Considerando a título de exemplo, que em 2019 o Instituto de Cinema e Audiovisual (ICA) aponta que tenham sido produzidos 77 filmes, 40 dos quais longas-metragens, não se afigura duvidoso que se afirmem as salas como desprovidas de conteúdos de interesse para exibição?

As minas presentes neste caminho parecem evidentes e difíceis de serem evitadas pelo pé dos que o trilham: permeia-se a produção nacional de cinema de uma terrível carga burocrática, inserida num contexto de difícil acesso pela falta de recursos o que conduz inevitavelmente à produção de poucos filmes (quase todos subfinanciados), produzidos por poucas pessoas, e com poucas oportunidades de exibição.

E é neste contexto que assistimos alegremente ao anúncio de estreia, a 9 de Julho, de uma junção de 3 curtas-metragens, de 3 realizadoras portuguesas.

Perante o panorama descrito é particularmente louvável a resistência de algumas salas de cinema que, justamente por se assumirem como resistentes têm consolidado a sua importância para quem ainda preza um amplo acesso à produção cinematográfica. Destacamos no Porto o Cinema Trindade e o Medeia no Teatro do Campo Alegre, e em Lisboa o Cinema Ideal e o Nimas. Com uma insistente negação do estatuto de reféns, estes cinemas garantem o seu público com propostas de cinema de todo o mundo.

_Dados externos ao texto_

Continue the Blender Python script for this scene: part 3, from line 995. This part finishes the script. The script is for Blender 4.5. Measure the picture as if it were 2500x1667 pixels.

E é neste contexto que assistimos alegremente ao anúncio de estreia, a 9 de Julho, de uma junção de 3 curtas-metragens, de 3 realizadoras portuguesas. A estreia está prevista no Cinema Trindade, no Cinema Ideal e em alguns cineclubes espalhados pela amplitude do território do país.

“Três Realizadoras Portuguesas” juntará em sala as propostas de Sofia Bost, Mariana Gaivão e Leonor Teles produzidas pela Pedra no Sapato e pela Primeira Idade, ambas produtoras nacionais.

“Dia de Festa”, realizado por Sofia Bost, mostra-nos uma mãe solteira da classe trabalhadora na margem sul do Tejo que, através da organização de uma modesta festa de aniversário para a sua filha, nos revela as duras arestas da exclusão e da vergonha da pobreza que continuam a marcar as interacções sociais das camadas mais desfavorecidas em Portugal.

“Ruby”, realizado por Mariana Gaivão abre uma curiosa porta para o universo real dos hippies britânicos que desde os anos 80 se refugiam no interior de Portugal das políticas neo-liberais impostas no Reino Unido nas últimas décadas. Através da história de duas adolescentes nascidas em Portugal, que procuram hoje o seu lugar no mundo, testemunhamos vidas que se norteiam por um quadro de valores alternativo daquele anunciado como único pela sociedade capitalista.

E por fim “Cães que Ladram aos Pássaros”, realizado por Leonor Teles, que nos expõe, através de alguns fragmentos da vida de uma família portuense numerosa, ao resultado do processo de gentrificação que tem ocorrido na cidade do Porto nos últimos anos, fruto do crescimento da especulação imobiliária e consequente esvaziamento do centro da cidade dos seus habitantes de origem. 

Neste corajoso esforço conjunto, que une com cumplicidade o trabalho das realizadoras, das produtoras, dos cinemas envolvidos, e do público que, estamos certos que preencherá as várias sessões de exibição, se reitera que ainda não somos totalmente reféns dos interesses que dizem ser nossos mas que na realidade não nos representam.